En las librerías mexicanas recuerdo a las amistades fanáticas de Ricardo Piglia, Juan Villoro, Clarice Lispector, Roberto Bolaño, Sarah Waters, Enrique Vila Matas, Chimamanda Ngozi Adichie o Javier Marías. También a los apasionados por Seymour Heaney, Jaime Sabines, Alejandra Pizarnik, Ajmátova o Wisława Szymborska. Por fin tuve en mis manos los impresos de Danilo Kis, Ismail Kadare y Svetlana Alexievich, autores testigos del mundo comunista que no por casualidad han logrado conectar con las sensibilidades venezolanas. Tantos libros leídos en archivos PDF por fin ganan espesor y materialidad.
Pero no se recobra una biblioteca solo paseando por librerías; tampoco se construye una nueva con el enorme gusto de tener en el kindle a las estupendas Fernanda Melchor, María Fernanda Ampuero, Samanta Schweblin y Guadalupe Nettel. Recobrar una biblioteca no es solo volver a comprar lo perdido; recuperarla significa un orden entrañable hecho de racionalidad y pasión, el sentido aroma de los libros juntos, el envejecimiento que los amarillea y les da valor. Una biblioteca es una tradición intelectual que nos trasciende: ¿patriarcal, letrada y eurocéntrica? Tal vez.
O tal vez no, tal vez sea una vía para hacernos dueños de un destino en la senda recorrida por otros.

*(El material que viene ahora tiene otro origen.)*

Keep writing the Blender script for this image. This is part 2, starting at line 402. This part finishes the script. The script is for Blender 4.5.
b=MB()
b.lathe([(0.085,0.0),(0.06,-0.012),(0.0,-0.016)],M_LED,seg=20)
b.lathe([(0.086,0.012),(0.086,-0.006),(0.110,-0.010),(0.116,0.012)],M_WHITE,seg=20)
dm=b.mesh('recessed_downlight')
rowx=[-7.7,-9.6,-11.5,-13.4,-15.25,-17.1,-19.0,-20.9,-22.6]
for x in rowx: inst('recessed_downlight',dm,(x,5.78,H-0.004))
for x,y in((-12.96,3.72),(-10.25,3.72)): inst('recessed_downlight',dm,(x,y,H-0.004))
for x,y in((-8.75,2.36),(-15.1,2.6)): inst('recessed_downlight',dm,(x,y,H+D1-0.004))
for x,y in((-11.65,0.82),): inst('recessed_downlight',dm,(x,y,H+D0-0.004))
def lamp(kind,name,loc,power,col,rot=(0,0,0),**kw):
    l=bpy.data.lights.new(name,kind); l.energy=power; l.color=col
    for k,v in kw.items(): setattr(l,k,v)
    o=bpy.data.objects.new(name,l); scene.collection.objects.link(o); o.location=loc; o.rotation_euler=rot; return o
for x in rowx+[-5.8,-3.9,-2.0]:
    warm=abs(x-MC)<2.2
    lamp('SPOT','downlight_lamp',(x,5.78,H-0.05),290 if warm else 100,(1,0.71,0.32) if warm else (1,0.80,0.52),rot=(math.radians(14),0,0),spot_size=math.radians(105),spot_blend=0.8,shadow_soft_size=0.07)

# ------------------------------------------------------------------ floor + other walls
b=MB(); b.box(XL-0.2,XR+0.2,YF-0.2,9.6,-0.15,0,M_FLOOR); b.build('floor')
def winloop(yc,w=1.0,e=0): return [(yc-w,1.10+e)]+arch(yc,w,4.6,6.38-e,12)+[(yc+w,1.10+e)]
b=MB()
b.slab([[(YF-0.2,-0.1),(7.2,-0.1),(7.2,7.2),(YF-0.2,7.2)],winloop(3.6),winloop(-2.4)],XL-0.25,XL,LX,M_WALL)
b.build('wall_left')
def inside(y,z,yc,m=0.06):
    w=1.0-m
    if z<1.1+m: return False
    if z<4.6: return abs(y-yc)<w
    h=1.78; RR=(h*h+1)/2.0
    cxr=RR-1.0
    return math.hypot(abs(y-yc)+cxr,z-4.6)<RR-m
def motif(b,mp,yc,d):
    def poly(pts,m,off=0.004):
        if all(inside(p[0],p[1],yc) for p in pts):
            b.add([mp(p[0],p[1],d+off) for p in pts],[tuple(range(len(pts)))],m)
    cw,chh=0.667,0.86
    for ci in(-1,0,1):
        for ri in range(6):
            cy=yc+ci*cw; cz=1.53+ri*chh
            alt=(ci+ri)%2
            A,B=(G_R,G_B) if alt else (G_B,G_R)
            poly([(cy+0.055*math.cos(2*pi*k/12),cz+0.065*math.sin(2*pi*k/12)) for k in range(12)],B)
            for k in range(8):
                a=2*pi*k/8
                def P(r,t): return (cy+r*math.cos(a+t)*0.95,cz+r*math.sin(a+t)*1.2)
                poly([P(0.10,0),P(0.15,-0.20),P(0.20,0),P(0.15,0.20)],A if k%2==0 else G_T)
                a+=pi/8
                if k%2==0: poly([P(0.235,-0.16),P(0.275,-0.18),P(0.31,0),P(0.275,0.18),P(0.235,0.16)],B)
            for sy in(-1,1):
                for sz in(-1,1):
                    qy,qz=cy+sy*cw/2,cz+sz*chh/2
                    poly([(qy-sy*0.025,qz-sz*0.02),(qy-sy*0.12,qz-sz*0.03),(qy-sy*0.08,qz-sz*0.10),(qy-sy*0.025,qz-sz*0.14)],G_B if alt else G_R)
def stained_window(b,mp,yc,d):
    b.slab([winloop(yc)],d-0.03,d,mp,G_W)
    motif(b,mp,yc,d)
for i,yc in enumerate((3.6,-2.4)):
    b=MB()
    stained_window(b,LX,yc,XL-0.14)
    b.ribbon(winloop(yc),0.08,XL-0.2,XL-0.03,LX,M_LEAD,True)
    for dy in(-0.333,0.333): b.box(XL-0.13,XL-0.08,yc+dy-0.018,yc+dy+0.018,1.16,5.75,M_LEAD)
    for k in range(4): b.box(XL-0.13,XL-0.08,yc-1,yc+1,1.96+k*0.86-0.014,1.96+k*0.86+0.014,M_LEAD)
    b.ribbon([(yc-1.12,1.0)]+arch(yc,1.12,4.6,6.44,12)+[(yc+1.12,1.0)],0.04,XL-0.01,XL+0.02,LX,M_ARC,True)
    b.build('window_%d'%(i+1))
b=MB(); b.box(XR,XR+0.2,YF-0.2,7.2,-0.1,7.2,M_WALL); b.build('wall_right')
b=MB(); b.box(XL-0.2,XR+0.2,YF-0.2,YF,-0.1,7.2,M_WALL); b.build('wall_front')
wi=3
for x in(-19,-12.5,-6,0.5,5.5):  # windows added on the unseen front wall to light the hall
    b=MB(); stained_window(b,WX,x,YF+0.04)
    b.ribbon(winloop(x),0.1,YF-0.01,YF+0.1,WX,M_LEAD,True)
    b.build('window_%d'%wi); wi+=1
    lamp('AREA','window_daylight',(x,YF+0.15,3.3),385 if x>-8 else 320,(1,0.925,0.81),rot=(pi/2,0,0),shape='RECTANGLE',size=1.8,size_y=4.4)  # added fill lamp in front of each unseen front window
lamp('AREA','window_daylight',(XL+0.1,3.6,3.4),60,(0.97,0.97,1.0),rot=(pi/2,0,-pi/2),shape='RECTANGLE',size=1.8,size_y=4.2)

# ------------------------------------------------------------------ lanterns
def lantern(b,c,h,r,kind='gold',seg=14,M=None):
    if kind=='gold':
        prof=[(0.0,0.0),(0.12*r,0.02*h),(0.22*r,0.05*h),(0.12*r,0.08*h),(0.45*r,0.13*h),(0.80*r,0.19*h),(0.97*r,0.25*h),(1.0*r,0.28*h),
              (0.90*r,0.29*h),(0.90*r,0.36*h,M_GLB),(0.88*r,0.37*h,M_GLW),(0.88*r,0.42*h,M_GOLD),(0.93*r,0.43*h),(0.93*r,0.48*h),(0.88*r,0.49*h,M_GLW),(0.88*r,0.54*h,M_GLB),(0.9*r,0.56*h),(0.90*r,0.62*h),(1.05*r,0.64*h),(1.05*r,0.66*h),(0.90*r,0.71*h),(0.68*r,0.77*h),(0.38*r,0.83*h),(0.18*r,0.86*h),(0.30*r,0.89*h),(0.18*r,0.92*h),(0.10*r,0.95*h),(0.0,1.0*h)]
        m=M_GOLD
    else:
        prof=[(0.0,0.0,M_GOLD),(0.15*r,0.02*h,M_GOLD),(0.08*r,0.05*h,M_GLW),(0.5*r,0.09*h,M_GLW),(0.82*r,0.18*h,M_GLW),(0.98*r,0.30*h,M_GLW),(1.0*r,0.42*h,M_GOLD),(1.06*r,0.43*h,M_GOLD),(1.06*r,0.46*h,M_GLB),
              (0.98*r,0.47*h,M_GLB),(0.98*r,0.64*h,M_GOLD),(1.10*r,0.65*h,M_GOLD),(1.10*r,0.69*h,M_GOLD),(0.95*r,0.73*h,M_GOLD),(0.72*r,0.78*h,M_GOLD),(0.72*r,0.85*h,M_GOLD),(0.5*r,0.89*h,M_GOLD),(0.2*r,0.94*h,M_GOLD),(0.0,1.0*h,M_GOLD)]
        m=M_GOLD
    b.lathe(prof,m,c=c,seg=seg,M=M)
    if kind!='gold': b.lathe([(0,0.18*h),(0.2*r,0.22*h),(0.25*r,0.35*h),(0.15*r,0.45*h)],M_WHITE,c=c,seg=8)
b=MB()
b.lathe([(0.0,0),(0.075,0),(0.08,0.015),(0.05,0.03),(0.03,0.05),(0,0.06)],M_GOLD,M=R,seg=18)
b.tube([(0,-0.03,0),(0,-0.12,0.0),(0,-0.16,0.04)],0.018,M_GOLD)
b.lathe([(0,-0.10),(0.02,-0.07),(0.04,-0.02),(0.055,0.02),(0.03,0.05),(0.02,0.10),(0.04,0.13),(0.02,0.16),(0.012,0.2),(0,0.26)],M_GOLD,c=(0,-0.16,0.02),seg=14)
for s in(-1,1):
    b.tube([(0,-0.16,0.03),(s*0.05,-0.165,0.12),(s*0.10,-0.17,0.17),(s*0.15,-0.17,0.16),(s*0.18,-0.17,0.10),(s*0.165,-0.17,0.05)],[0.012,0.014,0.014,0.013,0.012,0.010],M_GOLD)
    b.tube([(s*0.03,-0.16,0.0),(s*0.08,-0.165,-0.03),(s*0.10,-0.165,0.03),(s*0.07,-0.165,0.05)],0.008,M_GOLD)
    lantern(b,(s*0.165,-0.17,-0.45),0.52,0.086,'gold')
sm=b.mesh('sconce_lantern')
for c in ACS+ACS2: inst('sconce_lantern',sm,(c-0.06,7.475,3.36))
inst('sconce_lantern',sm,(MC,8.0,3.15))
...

La biblioteca personal de Carlos Monsiváis donada a la Biblioteca de México, en La Ciudadela, es mi biblioteca recobrada. En ella las literaturas en diversas lenguas, la política, la filosofìa, la crítica literaria, el feminismo, la exploración de lo popular mexicano y en general de México mismo, y los textos sobre el tema LGBT, se organizan siguiendo los gustos del autor de tal modo que se entiende una manera de pensar, una forma de relacionar lecturas y experiencias visible en libros suyos como Aires de familia. Había poquísima gente cuando visité la sala Monsiváis y los olores y lecturas eran míos, como si estuviera en mi hogar en Venezuela, y por arte de magia los textos sobre mi país de acogida se convertían en textos sobre mi país. Ir una biblioteca es una forma también de volver a casa. Los latinoamericanos somos también bibliotecas y libros y no toda biblioteca es pasado y ruina, es presente que viaja sin destino fijo.